**TASK PROMPT**
Set down the whole listing verbatim.

**STORED DATA**
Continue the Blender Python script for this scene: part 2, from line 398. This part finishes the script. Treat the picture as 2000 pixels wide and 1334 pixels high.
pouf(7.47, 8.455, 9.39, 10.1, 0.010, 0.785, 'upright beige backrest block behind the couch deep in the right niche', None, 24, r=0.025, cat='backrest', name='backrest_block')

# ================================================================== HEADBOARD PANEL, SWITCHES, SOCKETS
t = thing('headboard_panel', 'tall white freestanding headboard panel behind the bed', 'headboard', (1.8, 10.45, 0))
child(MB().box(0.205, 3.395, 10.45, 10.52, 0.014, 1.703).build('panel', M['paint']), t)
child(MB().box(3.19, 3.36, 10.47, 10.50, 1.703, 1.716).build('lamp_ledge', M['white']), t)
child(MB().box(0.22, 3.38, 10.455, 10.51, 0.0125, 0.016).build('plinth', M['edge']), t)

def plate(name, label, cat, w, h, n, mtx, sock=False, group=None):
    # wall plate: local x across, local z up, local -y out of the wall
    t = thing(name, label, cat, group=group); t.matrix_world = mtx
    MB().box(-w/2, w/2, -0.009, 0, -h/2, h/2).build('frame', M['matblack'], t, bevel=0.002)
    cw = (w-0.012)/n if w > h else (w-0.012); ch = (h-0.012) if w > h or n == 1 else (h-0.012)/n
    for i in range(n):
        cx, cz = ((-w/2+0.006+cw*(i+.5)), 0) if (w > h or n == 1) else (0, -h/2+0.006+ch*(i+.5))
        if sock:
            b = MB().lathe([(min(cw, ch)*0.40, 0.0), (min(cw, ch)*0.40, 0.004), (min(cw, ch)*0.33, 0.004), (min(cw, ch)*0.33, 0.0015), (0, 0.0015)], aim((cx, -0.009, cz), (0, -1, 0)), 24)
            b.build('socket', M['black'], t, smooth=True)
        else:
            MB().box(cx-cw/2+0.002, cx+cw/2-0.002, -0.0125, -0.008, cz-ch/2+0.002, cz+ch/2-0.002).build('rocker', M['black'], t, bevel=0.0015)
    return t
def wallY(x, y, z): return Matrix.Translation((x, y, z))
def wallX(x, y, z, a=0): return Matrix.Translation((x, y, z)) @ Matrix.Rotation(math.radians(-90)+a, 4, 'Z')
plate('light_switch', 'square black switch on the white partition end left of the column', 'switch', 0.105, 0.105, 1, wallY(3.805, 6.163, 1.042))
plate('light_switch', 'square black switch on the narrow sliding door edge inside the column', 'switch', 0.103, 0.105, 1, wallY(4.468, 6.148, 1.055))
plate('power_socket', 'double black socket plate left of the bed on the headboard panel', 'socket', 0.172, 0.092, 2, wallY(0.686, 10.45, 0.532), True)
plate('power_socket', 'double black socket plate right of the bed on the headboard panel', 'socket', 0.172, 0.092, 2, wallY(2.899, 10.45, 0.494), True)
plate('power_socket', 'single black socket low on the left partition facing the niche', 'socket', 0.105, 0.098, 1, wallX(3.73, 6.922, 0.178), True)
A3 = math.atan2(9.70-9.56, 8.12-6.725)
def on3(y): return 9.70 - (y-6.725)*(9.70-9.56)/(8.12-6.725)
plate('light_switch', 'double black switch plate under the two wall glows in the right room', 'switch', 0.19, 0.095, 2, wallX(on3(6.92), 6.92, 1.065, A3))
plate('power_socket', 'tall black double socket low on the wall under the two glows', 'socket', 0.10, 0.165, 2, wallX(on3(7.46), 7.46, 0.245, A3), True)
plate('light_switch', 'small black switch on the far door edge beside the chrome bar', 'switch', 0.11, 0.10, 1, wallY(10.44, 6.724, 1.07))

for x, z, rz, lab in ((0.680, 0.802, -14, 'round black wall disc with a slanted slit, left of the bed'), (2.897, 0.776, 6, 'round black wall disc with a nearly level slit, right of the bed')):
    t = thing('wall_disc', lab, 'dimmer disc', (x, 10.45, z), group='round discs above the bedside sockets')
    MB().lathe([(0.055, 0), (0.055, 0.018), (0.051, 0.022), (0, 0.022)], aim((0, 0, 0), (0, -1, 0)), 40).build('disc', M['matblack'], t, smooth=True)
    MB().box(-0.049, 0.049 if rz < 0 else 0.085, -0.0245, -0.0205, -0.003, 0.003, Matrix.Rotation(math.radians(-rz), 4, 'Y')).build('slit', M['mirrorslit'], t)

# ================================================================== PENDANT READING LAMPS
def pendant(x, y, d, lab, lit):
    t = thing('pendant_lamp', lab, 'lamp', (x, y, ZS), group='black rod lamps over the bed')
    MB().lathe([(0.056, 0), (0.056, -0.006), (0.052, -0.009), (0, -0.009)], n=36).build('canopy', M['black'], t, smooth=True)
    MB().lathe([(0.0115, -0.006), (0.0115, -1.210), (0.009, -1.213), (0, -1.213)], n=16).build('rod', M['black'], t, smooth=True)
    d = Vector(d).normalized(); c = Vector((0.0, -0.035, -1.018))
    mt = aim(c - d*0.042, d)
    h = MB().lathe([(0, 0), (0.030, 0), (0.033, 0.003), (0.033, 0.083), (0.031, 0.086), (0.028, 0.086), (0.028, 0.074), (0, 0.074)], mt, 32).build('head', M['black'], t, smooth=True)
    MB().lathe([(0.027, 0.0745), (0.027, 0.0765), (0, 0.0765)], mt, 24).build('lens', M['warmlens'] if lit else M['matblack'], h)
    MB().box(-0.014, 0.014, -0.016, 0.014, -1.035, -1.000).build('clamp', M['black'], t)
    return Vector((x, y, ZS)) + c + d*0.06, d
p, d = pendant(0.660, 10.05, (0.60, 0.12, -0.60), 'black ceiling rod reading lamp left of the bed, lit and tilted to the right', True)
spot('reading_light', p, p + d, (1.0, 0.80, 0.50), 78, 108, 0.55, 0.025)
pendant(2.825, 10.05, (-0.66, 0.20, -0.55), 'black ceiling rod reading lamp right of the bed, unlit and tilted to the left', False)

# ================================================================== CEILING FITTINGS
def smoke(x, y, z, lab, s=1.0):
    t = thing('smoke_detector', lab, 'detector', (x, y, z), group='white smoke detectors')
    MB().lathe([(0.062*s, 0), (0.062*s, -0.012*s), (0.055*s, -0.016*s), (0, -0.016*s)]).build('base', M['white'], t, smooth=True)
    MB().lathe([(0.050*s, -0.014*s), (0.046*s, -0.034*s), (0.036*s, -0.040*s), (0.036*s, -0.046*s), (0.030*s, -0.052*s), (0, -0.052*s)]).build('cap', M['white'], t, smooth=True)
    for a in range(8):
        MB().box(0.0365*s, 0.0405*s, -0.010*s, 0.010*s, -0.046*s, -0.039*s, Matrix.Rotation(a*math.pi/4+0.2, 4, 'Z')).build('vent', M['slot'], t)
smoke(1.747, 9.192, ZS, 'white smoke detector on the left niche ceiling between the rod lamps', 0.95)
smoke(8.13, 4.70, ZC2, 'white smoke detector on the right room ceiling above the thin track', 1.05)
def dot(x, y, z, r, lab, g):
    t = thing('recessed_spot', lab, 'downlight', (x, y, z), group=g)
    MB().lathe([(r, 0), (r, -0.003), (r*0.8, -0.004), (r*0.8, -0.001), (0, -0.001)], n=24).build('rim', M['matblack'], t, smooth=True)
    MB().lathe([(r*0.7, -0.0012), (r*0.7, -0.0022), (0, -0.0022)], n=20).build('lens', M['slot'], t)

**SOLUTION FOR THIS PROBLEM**
Continue the Blender Python script for this scene: part 2, from line 398. This part finishes the script. Treat the picture as 2000 pixels wide and 1334 pixels high.
pouf(7.47, 8.455, 9.39, 10.1, 0.010, 0.785, 'upright beige backrest block behind the couch deep in the right niche', None, 24, r=0.025, cat='backrest', name='backrest_block')

# ================================================================== HEADBOARD PANEL, SWITCHES, SOCKETS
t = thing('headboard_panel', 'tall white freestanding headboard panel behind the bed', 'headboard', (1.8, 10.45, 0))
child(MB().box(0.205, 3.395, 10.45, 10.52, 0.014, 1.703).build('panel', M['paint']), t)
child(MB().box(3.19, 3.36, 10.47, 10.50, 1.703, 1.716).build('lamp_ledge', M['white']), t)
child(MB().box(0.22, 3.38, 10.455, 10.51, 0.0125, 0.016).build('plinth', M['edge']), t)

def plate(name, label, cat, w, h, n, mtx, sock=False, group=None):
    # wall plate: local x across, local z up, local -y out of the wall
    t = thing(name, label, cat, group=group); t.matrix_world = mtx
    MB().box(-w/2, w/2, -0.009, 0, -h/2, h/2).build('frame', M['matblack'], t, bevel=0.002)
    cw = (w-0.012)/n if w > h else (w-0.012); ch = (h-0.012) if w > h or n == 1 else (h-0.012)/n
    for i in range(n):
        cx, cz = ((-w/2+0.006+cw*(i+.5)), 0) if (w > h or n == 1) else (0, -h/2+0.006+ch*(i+.5))
        if sock:
            b = MB().lathe([(min(cw, ch)*0.40, 0.0), (min(cw, ch)*0.40, 0.004), (min(cw, ch)*0.33, 0.004), (min(cw, ch)*0.33, 0.0015), (0, 0.0015)], aim((cx, -0.009, cz), (0, -1, 0)), 24)
            b.build('socket', M['black'], t, smooth=True)
        else:
            MB().box(cx-cw/2+0.002, cx+cw/2-0.002, -0.0125, -0.008, cz-ch/2+0.002, cz+ch/2-0.002).build('rocker', M['black'], t, bevel=0.0015)
    return t
def wallY(x, y, z): return Matrix.Translation((x, y, z))
def wallX(x, y, z, a=0): return Matrix.Translation((x, y, z)) @ Matrix.Rotation(math.radians(-90)+a, 4, 'Z')
plate('light_switch', 'square black switch on the white partition end left of the column', 'switch', 0.105, 0.105, 1, wallY(3.805, 6.163, 1.042))
plate('light_switch', 'square black switch on the narrow sliding door edge inside the column', 'switch', 0.103, 0.105, 1, wallY(4.468, 6.148, 1.055))
plate('power_socket', 'double black socket plate left of the bed on the headboard panel', 'socket', 0.172, 0.092, 2, wallY(0.686, 10.45, 0.532), True)
plate('power_socket', 'double black socket plate right of the bed on the headboard panel', 'socket', 0.172, 0.092, 2, wallY(2.899, 10.45, 0.494), True)
plate('power_socket', 'single black socket low on the left partition facing the niche', 'socket', 0.105, 0.098, 1, wallX(3.73, 6.922, 0.178), True)
A3 = math.atan2(9.70-9.56, 8.12-6.725)
def on3(y): return 9.70 - (y-6.725)*(9.70-9.56)/(8.12-6.725)
plate('light_switch', 'double black switch plate under the two wall glows in the right room', 'switch', 0.19, 0.095, 2, wallX(on3(6.92), 6.92, 1.065, A3))
plate('power_socket', 'tall black double socket low on the wall under the two glows', 'socket', 0.10, 0.165, 2, wallX(on3(7.46), 7.46, 0.245, A3), True)
plate('light_switch', 'small black switch on the far door edge beside the chrome bar', 'switch', 0.11, 0.10, 1, wallY(10.44, 6.724, 1.07))

for x, z, rz, lab in ((0.680, 0.802, -14, 'round black wall disc with a slanted slit, left of the bed'), (2.897, 0.776, 6, 'round black wall disc with a nearly level slit, right of the bed')):
    t = thing('wall_disc', lab, 'dimmer disc', (x, 10.45, z), group='round discs above the bedside sockets')
    MB().lathe([(0.055, 0), (0.055, 0.018), (0.051, 0.022), (0, 0.022)], aim((0, 0, 0), (0, -1, 0)), 40).build('disc', M['matblack'], t, smooth=True)
    MB().box(-0.049, 0.049 if rz < 0 else 0.085, -0.0245, -0.0205, -0.003, 0.003, Matrix.Rotation(math.radians(-rz), 4, 'Y')).build('slit', M['mirrorslit'], t)

# ================================================================== PENDANT READING LAMPS
def pendant(x, y, d, lab, lit):
    t = thing('pendant_lamp', lab, 'lamp', (x, y, ZS), group='black rod lamps over the bed')
    MB().lathe([(0.056, 0), (0.056, -0.006), (0.052, -0.009), (0, -0.009)], n=36).build('canopy', M['black'], t, smooth=True)
    MB().lathe([(0.0115, -0.006), (0.0115, -1.210), (0.009, -1.213), (0, -1.213)], n=16).build('rod', M['black'], t, smooth=True)
    d = Vector(d).normalized(); c = Vector((0.0, -0.035, -1.018))
    mt = aim(c - d*0.042, d)
    h = MB().lathe([(0, 0), (0.030, 0), (0.033, 0.003), (0.033, 0.083), (0.031, 0.086), (0.028, 0.086), (0.028, 0.074), (0, 0.074)], mt, 32).build('head', M['black'], t, smooth=True)
    MB().lathe([(0.027, 0.0745), (0.027, 0.0765), (0, 0.0765)], mt, 24).build('lens', M['warmlens'] if lit else M['matblack'], h)
    MB().box(-0.014, 0.014, -0.016, 0.014, -1.035, -1.000).build('clamp', M['black'], t)
    return Vector((x, y, ZS)) + c + d*0.06, d
p, d = pendant(0.660, 10.05, (0.60, 0.12, -0.60), 'black ceiling rod reading lamp left of the bed, lit and tilted to the right', True)
spot('reading_light', p, p + d, (1.0, 0.80, 0.50), 78, 108, 0.55, 0.025)
pendant(2.825, 10.05, (-0.66, 0.20, -0.55), 'black ceiling rod reading lamp right of the bed, unlit and tilted to the left', False)

# ================================================================== CEILING FITTINGS
def smoke(x, y, z, lab, s=1.0):
    t = thing('smoke_detector', lab, 'detector', (x, y, z), group='white smoke detectors')
    MB().lathe([(0.062*s, 0), (0.062*s, -0.012*s), (0.055*s, -0.016*s), (0, -0.016*s)]).build('base', M['white'], t, smooth=True)
    MB().lathe([(0.050*s, -0.014*s), (0.046*s, -0.034*s), (0.036*s, -0.040*s), (0.036*s, -0.046*s), (0.030*s, -0.052*s), (0, -0.052*s)]).build('cap', M['white'], t, smooth=True)
    for a in range(8):
        MB().box(0.0365*s, 0.0405*s, -0.010*s, 0.010*s, -0.046*s, -0.039*s, Matrix.Rotation(a*math.pi/4+0.2, 4, 'Z')).build('vent', M['slot'], t)
smoke(1.747, 9.192, ZS, 'white smoke detector on the left niche ceiling between the rod lamps', 0.95)
smoke(8.13, 4.70, ZC2, 'white smoke detector on the right room ceiling above the thin track', 1.05)
def dot(x, y, z, r, lab, g):
    t = thing('recessed_spot', lab, 'downlight', (x, y, z), group=g)
    MB().lathe([(r, 0), (r, -0.003), (r*0.8, -0.004), (r*0.8, -0.001), (0, -0.001)], n=24).build('rim', M['matblack'], t, smooth=True)
    MB().lathe([(r*0.7, -0.0012), (r*0.7, -0.0022), (0, -0.0022)], n=20).build('lens', M['slot'], t)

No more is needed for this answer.